• Orwell et la « common decency »
    http://www.pileface.com/sollers/spip.php?article753

    « On ignore trop souvent que c’était au nom du socialisme qu’il [Orwell] avait mené sa lutte antitotalitaire, et que le socialisme, pour lui, n’était pas une idée abstraite, mais une cause qui mobilisait tout son être, et pour laquelle il avait d’ailleurs combattu et manqué se faire tuer durant la guerre d’Espagne. »
    Simon Leys, Orwell ou l’horreur de la politique, 1984.
    « Si Orwell plaidait pour qu’on accorde la priorité au politique, c’était seulement afin de mieux protéger les valeurs non politiques. »
    Bernard Crick, Orwell, une vie.

    #Orwell #Michéa #CommonDecency

    • Or c’est bien en ce sens qu’Orwell parlait de « société décente ». Il entendait désigner ainsi une société dans laquelle chacun aurait la possibilité de vivre honnêtement d’une activité qui ait réellement un sens humain.

    • Note : Orwell avait d’ailleurs sur la question une position ouverte et pragmatique. « Il est vain de souhaiter, dans l’état actuel de l’évolution du monde — écrit-il ainsi dans Le Lion et la Licorne — que tous les êtes humains possèdent un revenu identique. Il a été maintes fois démontré que, en l’absence de compensation financière, rien n’incite les gens à entreprendre certaines tâches. Mais il n’est pas nécessaire que cette compensation soit très importante. Dans la pratique, il sera impossible d’appliquer une une limitation des gains aussi stricte que celle que j’évoquais. Il y aura toujours des cas d’espèce et des possibilités de tricher. Mais il n’y a aucune raison pour qu’un rapport de un à dix ne représente pas l’amplitude maximum admise. Et à l’intérieur de ces limites, un certain sentiment d’égalité est possible. Un homme qui gagne trois livres par semaines et celui qui en perçoit mille cinq cent par ans peuvent avoir l’impression d’être des créatures assez semblables [can feel themselves fellow creatures] ce qui est inenvisageable si l’on prend le duc de Westminster et un clochard de l’Embankment. »Essais, Articles, Lettres, vol. 2, éditions Ivrea

    • Dans son Essai sur le don, Mauss en a d’ailleurs dégagé les conditions anthropologiques universelles : le principe de toute moralité (comme de toute coutume ou de tout sens de l’honneur) c’est toujours — observe-t-il — de se montrer capable, quand les circonstances l’exigent, de « donner, de recevoir et de rendre ».

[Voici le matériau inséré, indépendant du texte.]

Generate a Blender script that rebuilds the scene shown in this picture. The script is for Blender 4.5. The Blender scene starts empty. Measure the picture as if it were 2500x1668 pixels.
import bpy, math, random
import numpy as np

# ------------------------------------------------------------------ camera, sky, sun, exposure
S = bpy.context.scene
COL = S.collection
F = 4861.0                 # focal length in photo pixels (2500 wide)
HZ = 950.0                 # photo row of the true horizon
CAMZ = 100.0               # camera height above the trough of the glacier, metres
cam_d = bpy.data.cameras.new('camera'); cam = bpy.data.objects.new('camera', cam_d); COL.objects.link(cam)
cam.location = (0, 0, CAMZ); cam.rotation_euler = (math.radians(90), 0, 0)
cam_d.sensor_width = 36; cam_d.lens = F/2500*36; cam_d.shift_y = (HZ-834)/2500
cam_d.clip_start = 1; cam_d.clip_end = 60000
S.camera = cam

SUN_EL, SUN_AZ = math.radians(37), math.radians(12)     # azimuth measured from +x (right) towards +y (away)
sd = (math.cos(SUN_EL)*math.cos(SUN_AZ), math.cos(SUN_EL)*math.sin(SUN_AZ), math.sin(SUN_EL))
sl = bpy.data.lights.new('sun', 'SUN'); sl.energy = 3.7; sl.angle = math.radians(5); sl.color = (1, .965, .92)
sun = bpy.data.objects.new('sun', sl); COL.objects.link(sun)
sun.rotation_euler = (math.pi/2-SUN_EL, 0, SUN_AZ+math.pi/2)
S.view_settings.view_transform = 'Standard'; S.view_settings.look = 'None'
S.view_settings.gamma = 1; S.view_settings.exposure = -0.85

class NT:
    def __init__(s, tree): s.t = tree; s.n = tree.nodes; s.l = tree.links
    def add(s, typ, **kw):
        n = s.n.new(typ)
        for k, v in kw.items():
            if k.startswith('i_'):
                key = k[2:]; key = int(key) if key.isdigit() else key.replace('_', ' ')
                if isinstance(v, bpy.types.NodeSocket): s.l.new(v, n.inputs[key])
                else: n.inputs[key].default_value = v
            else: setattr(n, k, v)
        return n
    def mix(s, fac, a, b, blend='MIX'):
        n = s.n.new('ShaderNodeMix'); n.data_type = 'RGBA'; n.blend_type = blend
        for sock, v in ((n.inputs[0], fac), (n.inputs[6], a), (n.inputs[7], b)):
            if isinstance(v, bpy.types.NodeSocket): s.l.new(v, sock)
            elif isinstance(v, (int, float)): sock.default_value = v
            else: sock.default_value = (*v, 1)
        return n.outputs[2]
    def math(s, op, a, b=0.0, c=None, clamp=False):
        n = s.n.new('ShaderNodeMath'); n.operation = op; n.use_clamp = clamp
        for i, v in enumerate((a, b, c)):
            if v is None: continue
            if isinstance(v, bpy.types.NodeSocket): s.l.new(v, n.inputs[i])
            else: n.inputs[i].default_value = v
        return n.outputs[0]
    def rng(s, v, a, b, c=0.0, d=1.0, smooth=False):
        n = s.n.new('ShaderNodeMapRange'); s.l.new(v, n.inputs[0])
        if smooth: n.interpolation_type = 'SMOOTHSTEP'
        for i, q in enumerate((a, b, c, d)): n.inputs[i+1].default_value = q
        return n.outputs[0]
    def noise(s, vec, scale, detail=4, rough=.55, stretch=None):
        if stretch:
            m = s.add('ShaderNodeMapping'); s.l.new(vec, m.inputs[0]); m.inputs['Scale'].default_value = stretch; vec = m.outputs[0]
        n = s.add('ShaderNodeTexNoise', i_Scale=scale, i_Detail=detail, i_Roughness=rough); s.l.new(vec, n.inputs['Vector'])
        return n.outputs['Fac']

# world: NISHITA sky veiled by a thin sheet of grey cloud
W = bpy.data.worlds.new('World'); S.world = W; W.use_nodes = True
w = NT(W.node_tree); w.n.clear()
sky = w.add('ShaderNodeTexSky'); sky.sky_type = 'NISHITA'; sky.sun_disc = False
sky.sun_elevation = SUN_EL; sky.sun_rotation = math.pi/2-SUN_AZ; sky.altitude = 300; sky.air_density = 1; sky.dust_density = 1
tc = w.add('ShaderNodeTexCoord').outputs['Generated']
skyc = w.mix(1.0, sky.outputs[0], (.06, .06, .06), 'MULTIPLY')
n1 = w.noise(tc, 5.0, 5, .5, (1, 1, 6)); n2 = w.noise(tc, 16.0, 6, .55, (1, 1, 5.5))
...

      Note : Si on accepte de voir dans la morale commune moderne (ou common decency) une simple réappropriation individuelle des contraintes collectives du don traditionnel (tel que Marcel Mauss en a dégagé les invariants anthropologiques) on pourra assez facilement en définir les maximes générales : savoir donner (autrement dit, être capable de générosité) ; savoir recevoir (autrement dit, savoir accueillir un don et non comme un dû ou un droit ; savoir rendre (autrement dit, être capable de reconnaissance et de gratitude). On pourra également en déduire les fondements moraux de toute éducation véritable (que ce soit dans la famille ou à l’école) : ils se résumeront toujours, pour l’essentiel) à l’idée qu’à l’enfant humain tout n’est pas dû (contrairement à ce qu’il est initialement porté à croire) et qu’en conséquence, il est toujours nécessaire de lui enseigner, sous une forme compatible avec sa dignité, que le monde entier n’est pas à son service (sauf, bien entendu, si le projet explicite des parents est de faire de leur enfant un exploiteur ou un politicien — ou, d’une manière plus générale, un manipulateur et un tapeur). Il suffirait, d’ailleurs, d’inverser ces principes socialistes pour obtenir automatiquement les axiomes de toute éducation libérale (et notamment l’idée décisive que l’enfant doit être placé en permanence au centre de tous les processus éducatifs).

    • @eoik, je t’en prie. Si tu regarde à #michéa ici tu en sauras davantage quant à ses positions, avec des avis contradictoires à leur sujet. Comme bien d’autres, j’aime beaucoup certains textes d’Orwell (qui a eu plusieurs vies et soutenu des positions forts ... diverses) dont Hommage à la Catalogne

      qui est téléchargeable là
      http://radicatheque.over-blog.com/2013/08/ebook-hommage-à-la-catalogne-george-orwell.html

    • Ah, chance. Je m’en vais me télécharger ça tout de suite ! Merci @colporteur.

      Je viens de finir Orwell ou l’horreur de la politique de Simon Leys. L’Orwell qu’il présente m’est très sympathique (je n’ai que de lointains et scolaires souvenirs d’Animal Farm et de 1984) mais il ne parle pas du tout de la « Common Decency » et je m’interroge sur son origine.

      Oui, j’ai parcouru #Michéa : très intéressant, en effet.